● WHAT YOU NEED TO DO
Pictures are not part of the copy. Retype the lines from the first one through the line that contains "loft('cabin', [(z, half_outline(*cab(z), .10, 0, .12, .10))".

# RECORDED INFORMATION start

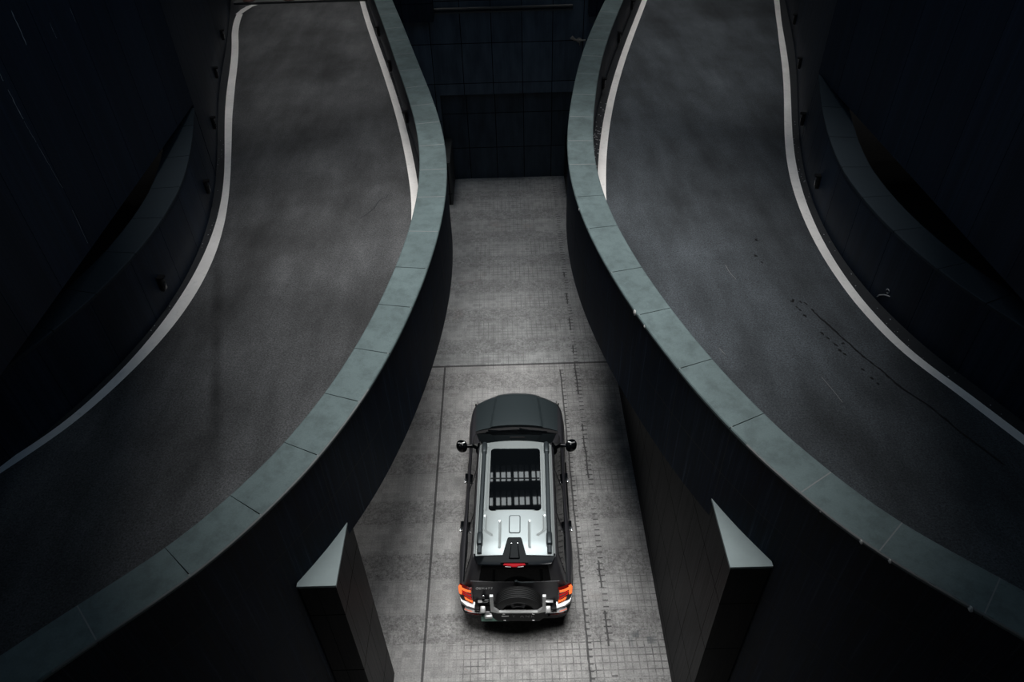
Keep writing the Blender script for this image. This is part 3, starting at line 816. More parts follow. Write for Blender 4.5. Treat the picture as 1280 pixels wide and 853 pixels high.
def loft(name, rows, mat, parent, zf=None, crown=0.02, cap=True, smooth=35):
    """rows: list of (z, half-outline). Mirrored into a closed skin."""
    bm = bmesh.new(); R = []
    for z, P in rows:
        full = P + [(-x, y) for x, y in P[-2:0:-1]]
        R.append([bm.verts.new((x, y, zf(x, y, z) if zf else z)) for x, y in full])
    n = len(R[0])
    for A, B in zip(R, R[1:]):
        for k in range(n): bm.faces.new((A[k], A[(k+1) % n], B[(k+1) % n], B[k]))
    bm.faces.new(R[0])
    T = R[-1]; h = n // 2; prev = None
    for i in range(1, h):
        a, b = T[i], T[n - i]
        row = [a] + [bm.verts.new((lerp(a.co.x, b.co.x, t / 8), lerp(a.co.y, b.co.y, t / 8), a.co.z + crown * (1 - (2 * t / 8 - 1) ** 2))) for t in range(1, 8)] + [b]
        if prev is None:
            for k in range(8): bm.faces.new((T[0], row[k], row[k + 1]))
        else:
            for k in range(8): bm.faces.new((prev[k], prev[k+1], row[k+1], row[k]))
        prev = row
    for k in range(8): bm.faces.new((T[h], prev[k], prev[k + 1]))
    return from_bm(name, bm, mat, parent, smooth)

BT = [(0.34, .86, 2.28, -2.24, 0), (0.42, .93, 2.42, -2.36, .5), (0.60, .955, 2.47, -2.40, 1), (0.80, .96, 2.45, -2.40, 1), (0.93, .955, 2.42, -2.40, .9), (1.02, .935, 2.39, -2.39, .7), (1.055, .91, 2.36, -2.385, .5), (1.07, .885, 2.33, -2.375, .4)]
def bz(x, y, z): return z - 0.10 * ss(1.0, 2.4, y) * z / 1.07
loft('body', [(z, half_outline(w, f, r, .30, b)) for z, w, f, r, b in BT], M['paint'], car, bz)

# greenhouse with pillars
CT = [(1.05, .885, 1.27, -2.375), (1.12, .875, 1.20, -2.375), (1.40, .80, .81, -2.35), (1.74, .705, .34, -2.25), (1.82, .68, .23, -2.20)]
def cab(z): return tab(CT, z)
loft('cabin', [(z, half_outline(*cab(z), .10, 0, .12, .10)) for z in (1.05, 1.12, 1.26, 1.40, 1.57, 1.74, 1.82)], M['paint'], car, crown=.02)

# bonnet
def hood_pt(u, v):
    y = lerp(1.30 - .10 * u * u, 2.365 - .27 * abs(u) ** 2.3, v)
    x = u * lerp(.83, .87, v)
    z = lerp(1.165, 1.045, v ** 1.6) - .055 * abs(u) ** 3.5 - .045 * ss(.9, 1.0, v)
    z += .026 * ss(lerp(.60, .50, v) + .02, lerp(.60, .50, v) - .03, abs(x) / .87 * .98)
    return Vector((x, y, z))
bm = bmesh.new(); NU, NV = 64, 26
G = [[bm.verts.new(hood_pt(-1 + 2 * i / NU, j / NV)) for i in range(NU + 1)] for j in range(NV + 1)]
for j in range(NV):
    for i in range(NU): bm.faces.new((G[j][i], G[j][i+1], G[j+1][i+1], G[j+1][i]))
ring = [G[0][i] for i in range(NU + 1)] + [G[j][NU] for j in range(1, NV + 1)] + [G[NV][i] for i in range(NU - 1, -1, -1)] + [G[j][0] for j in range(NV - 1, 0, -1)]
low = [bm.verts.new(v.co + Vector((-.012 * (1 if v.co.x > 0 else -1) if abs(v.co.x) > .8 else 0, 0, -.06))) for v in ring]
for k in range(len(ring)): bm.faces.new((ring[k], ring[(k+1) % len(ring)], low[(k+1) % len(ring)], low[k]))
from_bm('hood', bm, M['hoodpaint'], car, 28)
# cowl, wipers, windscreen
bm = bmesh.new()
for i in range(17):
    u0 = -1 + 2 * i / 17; u1 = u0 + 2 / 17
    q = [(u0, 0), (u1, 0), (u1, 1), (u0, 1)]
    bm_prism(bm, q, lambda a, b: Vector((a * .84, lerp(1.305 - .10 * a * a, 1.17 - .10 * a * a, b), 1.13 - .02 * b - .03 * abs(a) ** 3)), lambda a, b: Vector((a * .84, lerp(1.30 - .10 * a * a, 1.17 - .10 * a * a, b), 1.06)))
from_bm('cowl', bm, M['trim'], car)
for x0, x1 in ((-.62, .02), (.02, .62)):
    bm = bmesh.new()
    bm_tube(bm, [(x0, 1.19 - .1 * (x0 / .84) ** 2, 1.155), ((x0 + x1) / 2, 1.18 - .02, 1.17), (x1, 1.17 - .1 * (x1 / .84) ** 2, 1.18)], .012, 6)
    bm_tube(bm, [(x0 + .04, 1.24 - .08 * (x0 / .84) ** 2, 1.14), (x0 + .28, 1.15, 1.17)], .016, 6)
    from_bm('wiper', bm, M['gloss'], car, 40)
def skin(name, fn, nu, nv, mat, th=None):
    bm = bmesh.new()
    A = [[bm.verts.new(fn(i / nu, j / nv)) for i in range(nu + 1)] for j in range(nv + 1)]
    for j in range(nv):
        for i in range(nu): bm.faces.new((A[j][i], A[j][i+1], A[j+1][i+1], A[j+1][i]))
    if th:
        Bv = [[bm.verts.new(A[j][i].co + th) for i in range(nu + 1)] for j in range(nv + 1)]
        for j in range(nv):
            for i in range(nu): bm.faces.new((Bv[j][i], Bv[j+1][i], Bv[j+1][i+1], Bv[j][i+1]))
        for i in range(nu):
            bm.faces.new((A[0][i], Bv[0][i], Bv[0][i+1], A[0][i+1])); bm.faces.new((A[nv][i], A[nv][i+1], Bv[nv][i+1], Bv[nv][i]))
        for j in range(nv):
            bm.faces.new((A[j][0], A[j+1][0], Bv[j+1][0], Bv[j][0])); bm.faces.new((A[j][nu], Bv[j][nu], Bv[j+1][nu], A[j+1][nu]))
    return from_bm(name, bm, mat, car, 40)
def ws(u, v, g=0.0):
    z = lerp(1.14 + g, 1.755 - g, v); w, f, r = cab(z); U = (2 * u - 1) * (.93 - g * .6)
    return Vector((U * w, f - .10 * abs(U) ** 2.2 + .014, z + .006))
skin('windshield', ws, 20, 8, M['glass'], Vector((0, -.02, -.02)))
bm = bmesh.new()
bm_box(bm, (.03, .58, 1.625), (.3, .05, .03), Matrix.Rotation(math.radians(-44), 3, 'X'), bevel=.008)
from_bm('sensor_housing', bm, M['trim'], car)
# rear window + tailgate
def rw(u, v):
    z = lerp(1.405, 1.765, v); w, f, r = cab(z); U = (2 * u - 1)
    return Vector((U * lerp(.615, .555, v), r - .018 + .02 * U ** 4, z))
skin('rear_window', rw, 12, 6, M['glass'], Vector((0, .025, 0)))
def tg(u, v):
    z = lerp(.60, 1.40, v); U = 2 * u - 1
    return Vector((U * lerp(.72, .735, ss(.3, 1, v)), -2.425 + .055 * ss(.45, 1, v) + .015 * U ** 4, z))
M['tailpaint'] = mat_paint('tailgate_paint_lightened', (0.075, 0.075, 0.083), 0.42, 0.1, 0.12)  # body paint lightened in place of light falling on the tailgate
skin('tailgate', tg, 14, 12, M['tailpaint'], Vector((0, .04, 0)))
bm = bmesh.new()
bm_tube(bm, [(.02, -2.385, 1.44), (.1, -2.40, 1.435), (.32, -2.395, 1.43)], [.014, .010, .008], 6); bm_lathe(bm, [(0, -.02), (.03, -.02), (.03, .02), (0, .02)], (.02, -2.385, 1.43), 'y', 14)
from_bm('rear_wiper', bm, M['rail'], car, 40)
# side windows
for s in (-1, 1):
    for poly in ([(.80, 1.15), (-.27, 1.15), (-.27, 1.70), (.38, 1.70)], [(-.35, 1.15), (-1.27, 1.15), (-1.22, 1.70), (-.35, 1.70)], [(-1.37, 1.17), (-2.12, 1.24), (-2.02, 1.68), (-1.32, 1.70)]):
        bm = bmesh.new()
        bm_prism(bm, poly, lambda a, b: Vector((s * (cab(b)[0] + .008), a, b)), lambda a, b: Vector((s * (cab(b)[0] - .03), a, b)))
        from_bm('window', bm, M['glass'], car)
    # dark sill strip under the glass and shut lines of the doors
    bm = bmesh.new()
    bm_prism(bm, [(.86, 1.10), (-2.2, 1.12), (-2.2, 1.145), (.86, 1.135)], lambda a, b: Vector((s * (cab(b)[0] + .014), a, b)), lambda a, b: Vector((s * (cab(b)[0] - .02), a, b)))
    from_bm('window_trim', bm, M['chrome'] if False else M['gloss'], car)

# roof: ribs pressed in, opening sunk for the glass
SUN = (-1.30, .075, .44)
def roof_z(x, y):
    u = x / .67
    z = 1.862 + .030 * (1 - u * u) - .05 * ss(.0, .42, y) - .012 * ss(-1.9, -2.2, y) - .03 * ss(.93, 1.0, abs(u))
    ax = abs(x)
    z -= .010 * ss(.018, .008, abs(ax - .253)) * ss(-2.04, -2.01, y) * ss(-1.50, -1.53, y)
    z -= .010 * ss(.020, .009, abs(ax - .505)) * ss(-1.30, -1.27, y) * ss(.2, .17, y)
    xr = .505 - .12 * ss(-1.62, -1.80, y) ** 2
    z -= .010 * ss(.020, .009, abs(ax - xr)) * ss(-1.80, -1.77, y) * ss(-1.385, -1.41, y)
    return z
bm = bmesh.new(); NX, NY = 134, 180
G = [[bm.verts.new((-.67 + 1.34 * i / NX, lerp(.30 - .07 * (2 * i / NX - 1) ** 2, -2.165, j / NY), 0)) for i in range(NX + 1)] for j in range(NY + 1)]
for r in G:
    for v in r: v.co.z = roof_z(v.co.x, v.co.y)
for j in range(NY):
    for i in range(NX): bm.faces.new((G[j][i], G[j][i+1], G[j+1][i+1], G[j+1][i]))
ring = [G[0][i] for i in range(NX + 1)] + [G[j][NX] for j in range(1, NY + 1)] + [G[NY][i] for i in range(NX - 1, -1, -1)] + [G[j][0] for j in range(NY - 1, 0, -1)]
low = [bm.verts.new((v.co.x * 1.004, v.co.y, 1.785)) for v in ring]
for k in range(len(ring)): bm.faces.new((ring[k], ring[(k+1) % len(ring)], low[(k+1) % len(ring)], low[k]))
roof = from_bm('roof', bm, M['silver'], car, 35)
def rrect(x0, x1, y0, y1, r, n=6):
    P = []
    for cx, cy, a0 in ((x1 - r, y1 - r, 0), (x0 + r, y1 - r, 90), (x0 + r, y0 + r, 180), (x1 - r, y0 + r, 270)):
        for k in range(n + 1):
            a = math.radians(a0 + 90 * k / n); P.append((cx + r * math.cos(a), cy + r * math.sin(a)))
    return P
def crown_slab(name, P, mat, parent, lift, depth=.02):
    """a slab following the roof crown."""
    bm = bmesh.new()
    def zt(x, y): return 1.862 + .030 * (1 - (x / .67) ** 2) - .05 * ss(0, .42, y) - .012 * ss(-1.9, -2.2, y)
    A = [bm.verts.new((x, y, zt(x, y) + lift)) for x, y in P]; B = [bm.verts.new((x, y, zt(x, y) - depth)) for x, y in P]
    n = len(P); f = bm.faces.new(A); bm.faces.new(B[::-1])
    for k in range(n): bm.faces.new((A[k], A[(k+1) % n], B[(k+1) % n], B[k]))
    return from_bm(name, bm, mat, parent)
sun = crown_slab('sunroof', rrect(-.455, .455, -1.305, .085, .07), M['gloss'], roof, .004)
bm = bmesh.new()
P = rrect(-.44, .44, -1.29, .07, .06)
bm_prism(bm, P, lambda a, b: Vector((a, b, 1.8955)), lambda a, b: Vector((a, b, 1.868)))
from_bm('glass_panel', bm, M['sunglass'], sun)
bm = bmesh.new(); bm_box(bm, (0, -.62, 1.8962), (.87, .03, .004))
from_bm('crossbar', bm, M['gloss'], sun)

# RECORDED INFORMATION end

● FINISHED TASK
Keep writing the Blender script for this image. This is part 3, starting at line 816. More parts follow. Write for Blender 4.5. Treat the picture as 1280 pixels wide and 853 pixels high.
def loft(name, rows, mat, parent, zf=None, crown=0.02, cap=True, smooth=35):
    """rows: list of (z, half-outline). Mirrored into a closed skin."""
    bm = bmesh.new(); R = []
    for z, P in rows:
        full = P + [(-x, y) for x, y in P[-2:0:-1]]
        R.append([bm.verts.new((x, y, zf(x, y, z) if zf else z)) for x, y in full])
    n = len(R[0])
    for A, B in zip(R, R[1:]):
        for k in range(n): bm.faces.new((A[k], A[(k+1) % n], B[(k+1) % n], B[k]))
    bm.faces.new(R[0])
    T = R[-1]; h = n // 2; prev = None
    for i in range(1, h):
        a, b = T[i], T[n - i]
        row = [a] + [bm.verts.new((lerp(a.co.x, b.co.x, t / 8), lerp(a.co.y, b.co.y, t / 8), a.co.z + crown * (1 - (2 * t / 8 - 1) ** 2))) for t in range(1, 8)] + [b]
        if prev is None:
            for k in range(8): bm.faces.new((T[0], row[k], row[k + 1]))
        else:
            for k in range(8): bm.faces.new((prev[k], prev[k+1], row[k+1], row[k]))
        prev = row
    for k in range(8): bm.faces.new((T[h], prev[k], prev[k + 1]))
    return from_bm(name, bm, mat, parent, smooth)

BT = [(0.34, .86, 2.28, -2.24, 0), (0.42, .93, 2.42, -2.36, .5), (0.60, .955, 2.47, -2.40, 1), (0.80, .96, 2.45, -2.40, 1), (0.93, .955, 2.42, -2.40, .9), (1.02, .935, 2.39, -2.39, .7), (1.055, .91, 2.36, -2.385, .5), (1.07, .885, 2.33, -2.375, .4)]
def bz(x, y, z): return z - 0.10 * ss(1.0, 2.4, y) * z / 1.07
loft('body', [(z, half_outline(w, f, r, .30, b)) for z, w, f, r, b in BT], M['paint'], car, bz)

# greenhouse with pillars
CT = [(1.05, .885, 1.27, -2.375), (1.12, .875, 1.20, -2.375), (1.40, .80, .81, -2.35), (1.74, .705, .34, -2.25), (1.82, .68, .23, -2.20)]
def cab(z): return tab(CT, z)
loft('cabin', [(z, half_outline(*cab(z), .10, 0, .12, .10)) for z in (1.05, 1.12, 1.26, 1.40, 1.57, 1.74, 1.82)], M['paint'], car, crown=.02)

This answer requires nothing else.